● STATED EXERCISE
Nothing should be left out: output all of the entries exactly.

::::::::

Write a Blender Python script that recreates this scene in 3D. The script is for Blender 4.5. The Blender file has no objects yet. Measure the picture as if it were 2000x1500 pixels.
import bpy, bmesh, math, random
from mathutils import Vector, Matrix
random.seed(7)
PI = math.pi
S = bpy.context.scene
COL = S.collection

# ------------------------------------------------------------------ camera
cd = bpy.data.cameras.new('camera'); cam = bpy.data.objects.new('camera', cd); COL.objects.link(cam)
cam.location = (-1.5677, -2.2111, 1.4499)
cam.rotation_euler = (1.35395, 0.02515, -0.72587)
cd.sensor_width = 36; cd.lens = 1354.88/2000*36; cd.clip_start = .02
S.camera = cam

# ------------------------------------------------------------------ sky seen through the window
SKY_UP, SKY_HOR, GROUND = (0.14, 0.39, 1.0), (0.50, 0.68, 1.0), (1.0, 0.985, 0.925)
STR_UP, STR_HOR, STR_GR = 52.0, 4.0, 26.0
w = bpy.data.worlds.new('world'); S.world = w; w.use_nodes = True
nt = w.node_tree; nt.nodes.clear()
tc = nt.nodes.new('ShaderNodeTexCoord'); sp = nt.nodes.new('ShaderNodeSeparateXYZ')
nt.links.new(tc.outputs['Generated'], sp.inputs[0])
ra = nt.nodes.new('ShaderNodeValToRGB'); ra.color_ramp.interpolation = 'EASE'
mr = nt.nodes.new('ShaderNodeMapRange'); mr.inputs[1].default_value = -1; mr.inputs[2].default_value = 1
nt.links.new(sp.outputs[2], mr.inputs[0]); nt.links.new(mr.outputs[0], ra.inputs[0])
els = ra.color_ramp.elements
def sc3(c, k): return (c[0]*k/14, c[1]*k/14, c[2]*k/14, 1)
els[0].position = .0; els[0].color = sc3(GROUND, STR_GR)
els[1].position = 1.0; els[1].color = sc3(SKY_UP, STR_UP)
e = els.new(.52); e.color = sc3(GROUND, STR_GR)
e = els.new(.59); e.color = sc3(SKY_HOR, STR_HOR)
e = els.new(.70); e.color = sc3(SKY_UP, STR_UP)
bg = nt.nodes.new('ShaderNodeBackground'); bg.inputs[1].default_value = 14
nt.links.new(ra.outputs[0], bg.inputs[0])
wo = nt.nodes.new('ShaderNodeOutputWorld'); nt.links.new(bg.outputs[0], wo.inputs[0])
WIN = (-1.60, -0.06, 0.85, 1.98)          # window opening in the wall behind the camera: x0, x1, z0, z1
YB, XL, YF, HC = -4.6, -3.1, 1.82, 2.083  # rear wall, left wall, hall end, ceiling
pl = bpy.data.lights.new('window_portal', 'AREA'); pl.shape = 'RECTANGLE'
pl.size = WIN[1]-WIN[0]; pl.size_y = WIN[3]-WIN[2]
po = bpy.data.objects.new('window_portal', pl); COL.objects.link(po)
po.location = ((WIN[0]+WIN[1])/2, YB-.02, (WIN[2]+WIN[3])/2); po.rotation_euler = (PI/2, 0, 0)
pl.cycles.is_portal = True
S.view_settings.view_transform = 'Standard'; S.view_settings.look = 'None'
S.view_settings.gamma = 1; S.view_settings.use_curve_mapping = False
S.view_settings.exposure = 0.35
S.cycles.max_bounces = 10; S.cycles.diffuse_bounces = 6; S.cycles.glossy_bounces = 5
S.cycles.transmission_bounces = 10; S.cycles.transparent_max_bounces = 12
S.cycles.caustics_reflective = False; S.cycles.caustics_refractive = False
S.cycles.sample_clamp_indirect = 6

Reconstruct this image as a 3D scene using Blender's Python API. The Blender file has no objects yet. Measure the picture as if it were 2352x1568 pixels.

::::::::

● FINISHED TASK
Write a Blender Python script that recreates this scene in 3D. The script is for Blender 4.5. The Blender file has no objects yet. Measure the picture as if it were 2000x1500 pixels.
import bpy, bmesh, math, random
from mathutils import Vector, Matrix
random.seed(7)
PI = math.pi
S = bpy.context.scene
COL = S.collection

# ------------------------------------------------------------------ camera
cd = bpy.data.cameras.new('camera'); cam = bpy.data.objects.new('camera', cd); COL.objects.link(cam)
cam.location = (-1.5677, -2.2111, 1.4499)
cam.rotation_euler = (1.35395, 0.02515, -0.72587)
cd.sensor_width = 36; cd.lens = 1354.88/2000*36; cd.clip_start = .02
S.camera = cam

# ------------------------------------------------------------------ sky seen through the window
SKY_UP, SKY_HOR, GROUND = (0.14, 0.39, 1.0), (0.50, 0.68, 1.0), (1.0, 0.985, 0.925)
STR_UP, STR_HOR, STR_GR = 52.0, 4.0, 26.0
w = bpy.data.worlds.new('world'); S.world = w; w.use_nodes = True
nt = w.node_tree; nt.nodes.clear()
tc = nt.nodes.new('ShaderNodeTexCoord'); sp = nt.nodes.new('ShaderNodeSeparateXYZ')
nt.links.new(tc.outputs['Generated'], sp.inputs[0])
ra = nt.nodes.new('ShaderNodeValToRGB'); ra.color_ramp.interpolation = 'EASE'
mr = nt.nodes.new('ShaderNodeMapRange'); mr.inputs[1].default_value = -1; mr.inputs[2].default_value = 1
nt.links.new(sp.outputs[2], mr.inputs[0]); nt.links.new(mr.outputs[0], ra.inputs[0])
els = ra.color_ramp.elements
def sc3(c, k): return (c[0]*k/14, c[1]*k/14, c[2]*k/14, 1)
els[0].position = .0; els[0].color = sc3(GROUND, STR_GR)
els[1].position = 1.0; els[1].color = sc3(SKY_UP, STR_UP)
e = els.new(.52); e.color = sc3(GROUND, STR_GR)
e = els.new(.59); e.color = sc3(SKY_HOR, STR_HOR)
e = els.new(.70); e.color = sc3(SKY_UP, STR_UP)
bg = nt.nodes.new('ShaderNodeBackground'); bg.inputs[1].default_value = 14
nt.links.new(ra.outputs[0], bg.inputs[0])
wo = nt.nodes.new('ShaderNodeOutputWorld'); nt.links.new(bg.outputs[0], wo.inputs[0])
WIN = (-1.60, -0.06, 0.85, 1.98)          # window opening in the wall behind the camera: x0, x1, z0, z1
YB, XL, YF, HC = -4.6, -3.1, 1.82, 2.083  # rear wall, left wall, hall end, ceiling
pl = bpy.data.lights.new('window_portal', 'AREA'); pl.shape = 'RECTANGLE'
pl.size = WIN[1]-WIN[0]; pl.size_y = WIN[3]-WIN[2]
po = bpy.data.objects.new('window_portal', pl); COL.objects.link(po)
po.location = ((WIN[0]+WIN[1])/2, YB-.02, (WIN[2]+WIN[3])/2); po.rotation_euler = (PI/2, 0, 0)
pl.cycles.is_portal = True
S.view_settings.view_transform = 'Standard'; S.view_settings.look = 'None'
S.view_settings.gamma = 1; S.view_settings.use_curve_mapping = False
S.view_settings.exposure = 0.35
S.cycles.max_bounces = 10; S.cycles.diffuse_bounces = 6; S.cycles.glossy_bounces = 5
S.cycles.transmission_bounces = 10; S.cycles.transparent_max_bounces = 12
S.cycles.caustics_reflective = False; S.cycles.caustics_refractive = False
S.cycles.sample_clamp_indirect = 6

Reconstruct this image as a 3D scene using Blender's Python API. The Blender file has no objects yet. Measure the picture as if it were 2352x1568 pixels.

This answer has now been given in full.